**EXERCISE OBJECTIVE**
Please give the entries again in full and exactly, without any picture.
## start DATA SHOWN
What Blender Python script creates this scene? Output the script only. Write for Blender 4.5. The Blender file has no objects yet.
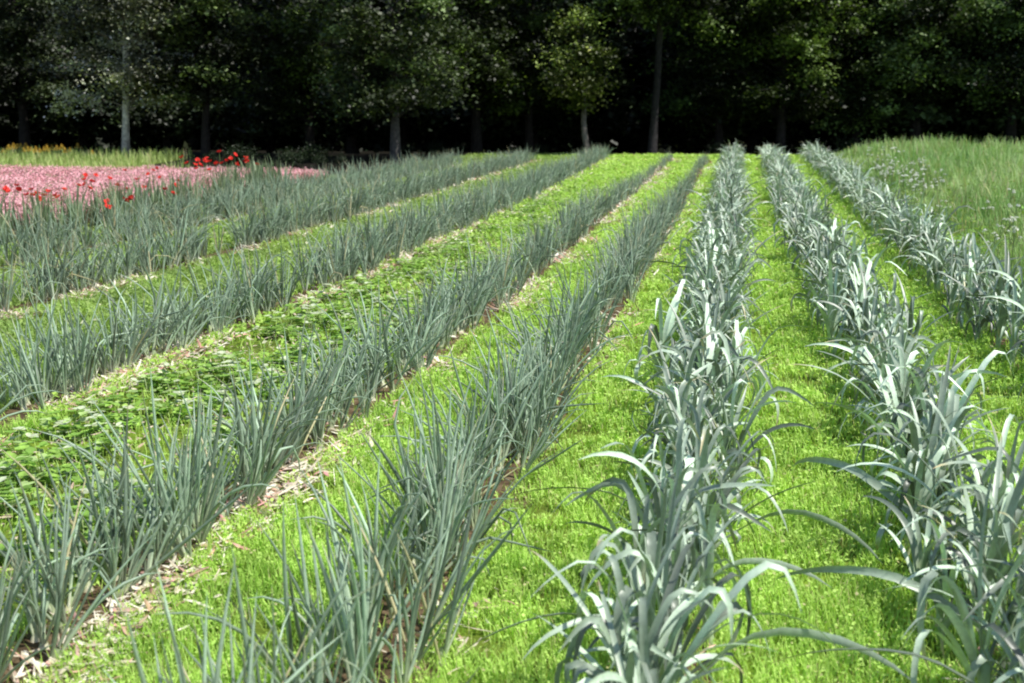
import bpy, math, random
import numpy as np
from mathutils import Matrix, Vector

random.seed(7)
R = np.random.default_rng(11)
PI = math.pi
scene = bpy.context.scene
COL = scene.collection

# ------------------------------------------------------------------ camera numbers
W, H, F = 1024, 683, 1150.0
CAM_H = 1.6
PITCH = math.atan((341.5 - 105) / F)
YAW = math.atan((740 - 512) / F * math.cos(PITCH))
_M = Matrix.Rotation(YAW, 3, 'Z') @ Matrix.Rotation(PI / 2 - PITCH, 3, 'X')


def ray(px, py):
    return (_M @ Vector(((px - 512) / F, (341.5 - py) / F, -1))).normalized()


def on_plane(px, py, h=0.0):
    d = ray(px, py)
    t = (CAM_H - h) / -d.z
    return d.x * t, d.y * t


def at_depth(px, Y):
    d = ray(px, 150)
    return d.x / d.y * Y


def to_px(x, y, z):
    v = _M.transposed() @ Vector((x, y, z - CAM_H))
    if v.z > -0.1:
        return -9999, -9999
    return 512 + F * v.x / -v.z, 341.5 - F * v.y / -v.z


# ------------------------------------------------------------------ noise and terrain
_LAT = R.random((256, 256))


def vnoise(x, y, s):
    x = np.asarray(x, float) / s + 1000
    y = np.asarray(y, float) / s + 1000
    xi = np.floor(x).astype(int); yi = np.floor(y).astype(int)
    fx = x - xi; fy = y - yi
    fx = fx * fx * (3 - 2 * fx); fy = fy * fy * (3 - 2 * fy)
    g = lambda a, b: _LAT[a % 256, b % 256]
    return ((g(xi, yi) * (1 - fx) + g(xi + 1, yi) * fx) * (1 - fy)
            + (g(xi, yi + 1) * (1 - fx) + g(xi + 1, yi + 1) * fx) * fy)


def sstep(a, b, x):
    t = np.clip((np.asarray(x, float) - a) / (b - a), 0, 1)
    return t * t * (3 - 2 * t)


def gz(x, y):
    x = np.asarray(x, float); y = np.asarray(y, float)
    rise = 0.05 * sstep(13, 33, y) * (0.25 + 0.75 * sstep(-11, -3, x))
    rise = rise + 0.10 * sstep(2.0, 5.0, x) * sstep(8, 26, y)
    fall = -0.9 * sstep(35.5, 50, y)
    return rise + fall + 0.02 * (vnoise(x, y, 1.7) - .5)


# ------------------------------------------------------------------ mesh accumulation
class Acc:
    def __init__(self):
        self.v = []; self.q = []; self.c = []; self.n = 0

    def add(self, v, q, c):
        v = np.asarray(v, float).reshape(-1, 3)
        c = np.broadcast_to(np.asarray(c, float), (len(v), 3))
        self.v.append(v); self.q.append(np.asarray(q, np.int64).reshape(-1, 4) + self.n); self.c.append(c)
        self.n += len(v)

    def mesh(self, name, mat, smooth=True):
        v = np.concatenate(self.v); q = np.concatenate(self.q); c = np.concatenate(self.c)
        me = bpy.data.meshes.new(name)
        me.vertices.add(len(v)); me.vertices.foreach_set('co', v.astype(np.float32).ravel())
        me.loops.add(len(q) * 4); me.loops.foreach_set('vertex_index', q.astype(np.int32).ravel())
        me.polygons.add(len(q)); me.polygons.foreach_set('loop_start', np.arange(0, len(q) * 4, 4, dtype=np.int32))
        if smooth:
            me.polygons.foreach_set('use_smooth', np.ones(len(q), dtype=bool))
        a = me.attributes.new('col', 'FLOAT_COLOR', 'POINT')
        a.data.foreach_set('color', np.concatenate([c, np.ones((len(c), 1))], 1).astype(np.float32).ravel())
        me.materials.append(mat)
        me.update(calc_edges=True)
        return me


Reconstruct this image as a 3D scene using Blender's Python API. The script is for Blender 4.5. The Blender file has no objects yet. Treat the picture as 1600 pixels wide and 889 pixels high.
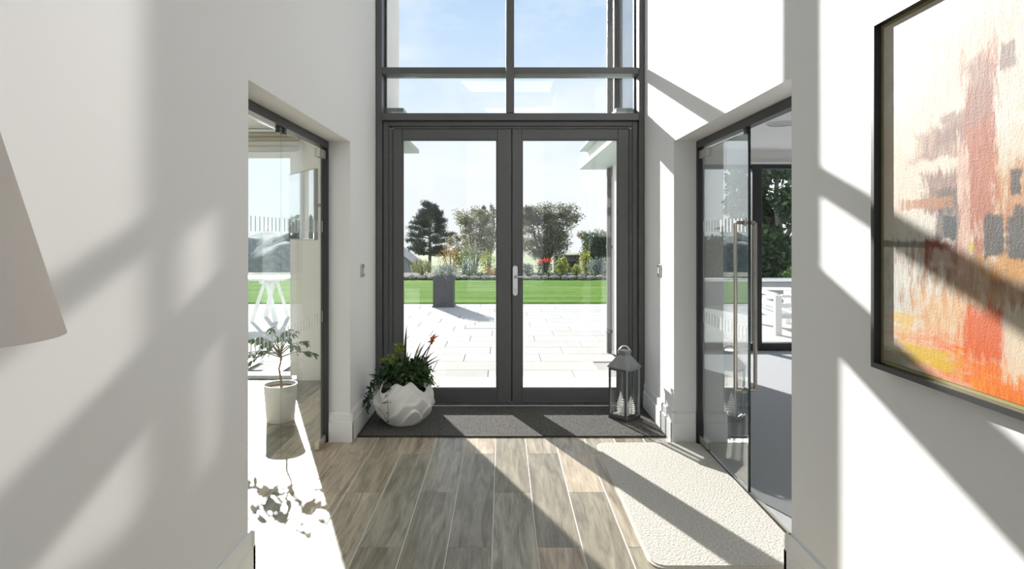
## end DATA SHOWN
**RESPONSE**
What Blender Python script creates this scene? Output the script only. Write for Blender 4.5. The Blender file has no objects yet.
import bpy, math, random
import numpy as np
from mathutils import Matrix, Vector

random.seed(7)
R = np.random.default_rng(11)
PI = math.pi
scene = bpy.context.scene
COL = scene.collection

# ------------------------------------------------------------------ camera numbers
W, H, F = 1024, 683, 1150.0
CAM_H = 1.6
PITCH = math.atan((341.5 - 105) / F)
YAW = math.atan((740 - 512) / F * math.cos(PITCH))
_M = Matrix.Rotation(YAW, 3, 'Z') @ Matrix.Rotation(PI / 2 - PITCH, 3, 'X')


def ray(px, py):
    return (_M @ Vector(((px - 512) / F, (341.5 - py) / F, -1))).normalized()


def on_plane(px, py, h=0.0):
    d = ray(px, py)
    t = (CAM_H - h) / -d.z
    return d.x * t, d.y * t


def at_depth(px, Y):
    d = ray(px, 150)
    return d.x / d.y * Y


def to_px(x, y, z):
    v = _M.transposed() @ Vector((x, y, z - CAM_H))
    if v.z > -0.1:
        return -9999, -9999
    return 512 + F * v.x / -v.z, 341.5 - F * v.y / -v.z


# ------------------------------------------------------------------ noise and terrain
_LAT = R.random((256, 256))


def vnoise(x, y, s):
    x = np.asarray(x, float) / s + 1000
    y = np.asarray(y, float) / s + 1000
    xi = np.floor(x).astype(int); yi = np.floor(y).astype(int)
    fx = x - xi; fy = y - yi
    fx = fx * fx * (3 - 2 * fx); fy = fy * fy * (3 - 2 * fy)
    g = lambda a, b: _LAT[a % 256, b % 256]
    return ((g(xi, yi) * (1 - fx) + g(xi + 1, yi) * fx) * (1 - fy)
            + (g(xi, yi + 1) * (1 - fx) + g(xi + 1, yi + 1) * fx) * fy)


def sstep(a, b, x):
    t = np.clip((np.asarray(x, float) - a) / (b - a), 0, 1)
    return t * t * (3 - 2 * t)


def gz(x, y):
    x = np.asarray(x, float); y = np.asarray(y, float)
    rise = 0.05 * sstep(13, 33, y) * (0.25 + 0.75 * sstep(-11, -3, x))
    rise = rise + 0.10 * sstep(2.0, 5.0, x) * sstep(8, 26, y)
    fall = -0.9 * sstep(35.5, 50, y)
    return rise + fall + 0.02 * (vnoise(x, y, 1.7) - .5)


# ------------------------------------------------------------------ mesh accumulation
class Acc:
    def __init__(self):
        self.v = []; self.q = []; self.c = []; self.n = 0

    def add(self, v, q, c):
        v = np.asarray(v, float).reshape(-1, 3)
        c = np.broadcast_to(np.asarray(c, float), (len(v), 3))
        self.v.append(v); self.q.append(np.asarray(q, np.int64).reshape(-1, 4) + self.n); self.c.append(c)
        self.n += len(v)

    def mesh(self, name, mat, smooth=True):
        v = np.concatenate(self.v); q = np.concatenate(self.q); c = np.concatenate(self.c)
        me = bpy.data.meshes.new(name)
        me.vertices.add(len(v)); me.vertices.foreach_set('co', v.astype(np.float32).ravel())
        me.loops.add(len(q) * 4); me.loops.foreach_set('vertex_index', q.astype(np.int32).ravel())
        me.polygons.add(len(q)); me.polygons.foreach_set('loop_start', np.arange(0, len(q) * 4, 4, dtype=np.int32))
        if smooth:
            me.polygons.foreach_set('use_smooth', np.ones(len(q), dtype=bool))
        a = me.attributes.new('col', 'FLOAT_COLOR', 'POINT')
        a.data.foreach_set('color', np.concatenate([c, np.ones((len(c), 1))], 1).astype(np.float32).ravel())
        me.materials.append(mat)
        me.update(calc_edges=True)
        return me


Reconstruct this image as a 3D scene using Blender's Python API. The script is for Blender 4.5. The Blender file has no objects yet. Treat the picture as 1600 pixels wide and 889 pixels high.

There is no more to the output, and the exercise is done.